Thursday, February 5, 2015

Pat Hynes: A Vietnam War debt that remains unpaid

http://www.gazettenet.com/home/15523291-95/pat-hynes-a-vietnam-war-debt-that-remains-unpaid

With no good ending, why dwell on or learn from or lose sleep over Vietnam, unless you had lost a loved one or were a veteran haunted by its violence?
In the Paris peace negotiations President Nixon agreed to pay Vietnam $3.25 billion for reconstruction aid; however, he was impeached before this agreement was honored.
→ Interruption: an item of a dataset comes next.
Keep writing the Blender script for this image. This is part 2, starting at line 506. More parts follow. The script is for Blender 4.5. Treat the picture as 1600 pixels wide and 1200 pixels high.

The following two post-war presidents — Ford and Carter — refused to enforce it and Congress then annulled the agreement.
Our government then set out to punish Vietnam, working to hinder its entry into the United Nation, initiating an economic and trade embargo and blocking aid from international agencies, until 2000. Some have labeled this period of penalizing the country that defeated us, the second American War in Vietnam.
Last March, I traveled through Vietnam from Hanoi to Da Nang in central Vietnam to Ho Chi Minh City (formerly Saigon). The purpose of my journey was to investigate the plight of third and fourth generation Agent Orange-dioxin victims, the fate of contaminated sites from the war and what is being done to overcome the legacy of the 12 million gallons of Agent Orange our military sprayed on upland forests, coastal mangroves and villages from 1961-1971.